● **Prompt**
Output every line of the material exactly, omitting images.

● **Given material**
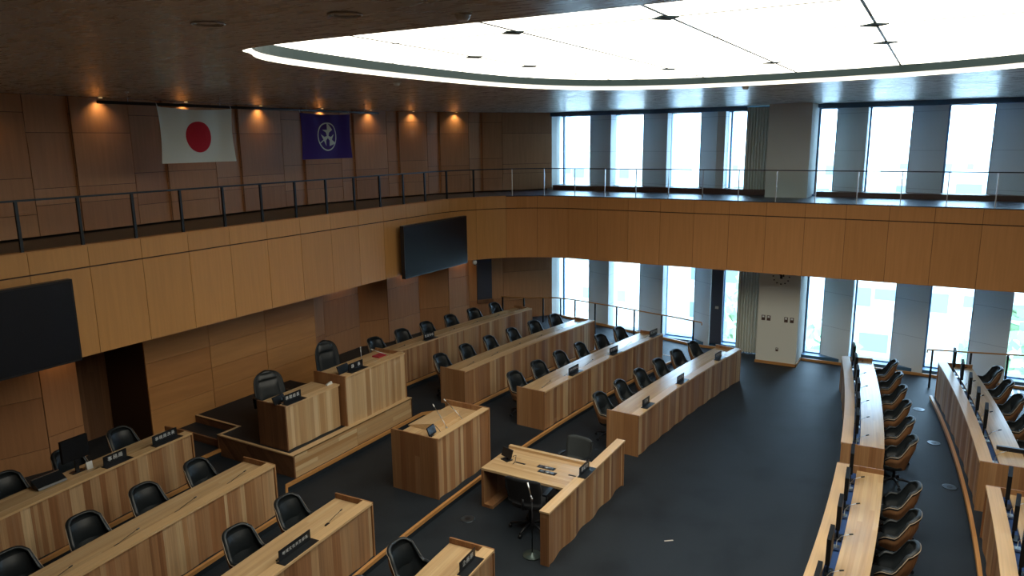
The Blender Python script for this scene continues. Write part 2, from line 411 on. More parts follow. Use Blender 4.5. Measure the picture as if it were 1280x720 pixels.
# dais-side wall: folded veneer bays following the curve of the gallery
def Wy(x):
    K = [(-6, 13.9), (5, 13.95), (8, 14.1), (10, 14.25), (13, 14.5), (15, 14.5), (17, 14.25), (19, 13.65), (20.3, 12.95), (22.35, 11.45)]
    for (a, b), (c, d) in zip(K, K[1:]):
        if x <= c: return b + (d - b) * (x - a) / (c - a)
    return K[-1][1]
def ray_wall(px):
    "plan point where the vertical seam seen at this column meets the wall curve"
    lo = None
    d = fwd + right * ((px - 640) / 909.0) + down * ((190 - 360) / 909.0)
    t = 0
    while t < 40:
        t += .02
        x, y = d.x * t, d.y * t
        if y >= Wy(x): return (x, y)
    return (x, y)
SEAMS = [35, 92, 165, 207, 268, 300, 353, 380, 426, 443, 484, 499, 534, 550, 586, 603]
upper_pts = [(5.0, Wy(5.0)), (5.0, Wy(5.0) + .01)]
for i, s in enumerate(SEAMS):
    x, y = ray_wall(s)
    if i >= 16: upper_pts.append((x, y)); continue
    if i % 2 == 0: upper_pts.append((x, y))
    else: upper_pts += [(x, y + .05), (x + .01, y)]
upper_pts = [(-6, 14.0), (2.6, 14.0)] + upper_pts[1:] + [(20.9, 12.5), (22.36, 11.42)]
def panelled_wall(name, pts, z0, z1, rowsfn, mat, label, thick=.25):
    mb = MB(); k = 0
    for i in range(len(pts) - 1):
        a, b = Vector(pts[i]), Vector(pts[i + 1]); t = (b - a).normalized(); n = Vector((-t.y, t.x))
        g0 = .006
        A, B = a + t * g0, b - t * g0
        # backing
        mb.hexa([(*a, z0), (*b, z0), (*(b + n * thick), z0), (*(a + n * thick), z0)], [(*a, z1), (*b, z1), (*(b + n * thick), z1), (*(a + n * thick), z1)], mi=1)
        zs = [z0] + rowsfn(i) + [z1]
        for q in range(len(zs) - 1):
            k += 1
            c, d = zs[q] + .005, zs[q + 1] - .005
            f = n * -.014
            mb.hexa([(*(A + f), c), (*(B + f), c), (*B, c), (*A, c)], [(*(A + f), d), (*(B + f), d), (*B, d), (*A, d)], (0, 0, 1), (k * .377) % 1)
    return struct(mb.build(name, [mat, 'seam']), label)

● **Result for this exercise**
The Blender Python script for this scene continues. Write part 2, from line 411 on. More parts follow. Use Blender 4.5. Measure the picture as if it were 1280x720 pixels.
# dais-side wall: folded veneer bays following the curve of the gallery
def Wy(x):
    K = [(-6, 13.9), (5, 13.95), (8, 14.1), (10, 14.25), (13, 14.5), (15, 14.5), (17, 14.25), (19, 13.65), (20.3, 12.95), (22.35, 11.45)]
    for (a, b), (c, d) in zip(K, K[1:]):
        if x <= c: return b + (d - b) * (x - a) / (c - a)
    return K[-1][1]
def ray_wall(px):
    "plan point where the vertical seam seen at this column meets the wall curve"
    lo = None
    d = fwd + right * ((px - 640) / 909.0) + down * ((190 - 360) / 909.0)
    t = 0
    while t < 40:
        t += .02
        x, y = d.x * t, d.y * t
        if y >= Wy(x): return (x, y)
    return (x, y)
SEAMS = [35, 92, 165, 207, 268, 300, 353, 380, 426, 443, 484, 499, 534, 550, 586, 603]
upper_pts = [(5.0, Wy(5.0)), (5.0, Wy(5.0) + .01)]
for i, s in enumerate(SEAMS):
    x, y = ray_wall(s)
    if i >= 16: upper_pts.append((x, y)); continue
    if i % 2 == 0: upper_pts.append((x, y))
    else: upper_pts += [(x, y + .05), (x + .01, y)]
upper_pts = [(-6, 14.0), (2.6, 14.0)] + upper_pts[1:] + [(20.9, 12.5), (22.36, 11.42)]
def panelled_wall(name, pts, z0, z1, rowsfn, mat, label, thick=.25):
    mb = MB(); k = 0
    for i in range(len(pts) - 1):
        a, b = Vector(pts[i]), Vector(pts[i + 1]); t = (b - a).normalized(); n = Vector((-t.y, t.x))
        g0 = .006
        A, B = a + t * g0, b - t * g0
        # backing
        mb.hexa([(*a, z0), (*b, z0), (*(b + n * thick), z0), (*(a + n * thick), z0)], [(*a, z1), (*b, z1), (*(b + n * thick), z1), (*(a + n * thick), z1)], mi=1)
        zs = [z0] + rowsfn(i) + [z1]
        for q in range(len(zs) - 1):
            k += 1
            c, d = zs[q] + .005, zs[q + 1] - .005
            f = n * -.014
            mb.hexa([(*(A + f), c), (*(B + f), c), (*B, c), (*A, c)], [(*(A + f), d), (*(B + f), d), (*B, d), (*A, d)], (0, 0, 1), (k * .377) % 1)
    return struct(mb.build(name, [mat, 'seam']), label)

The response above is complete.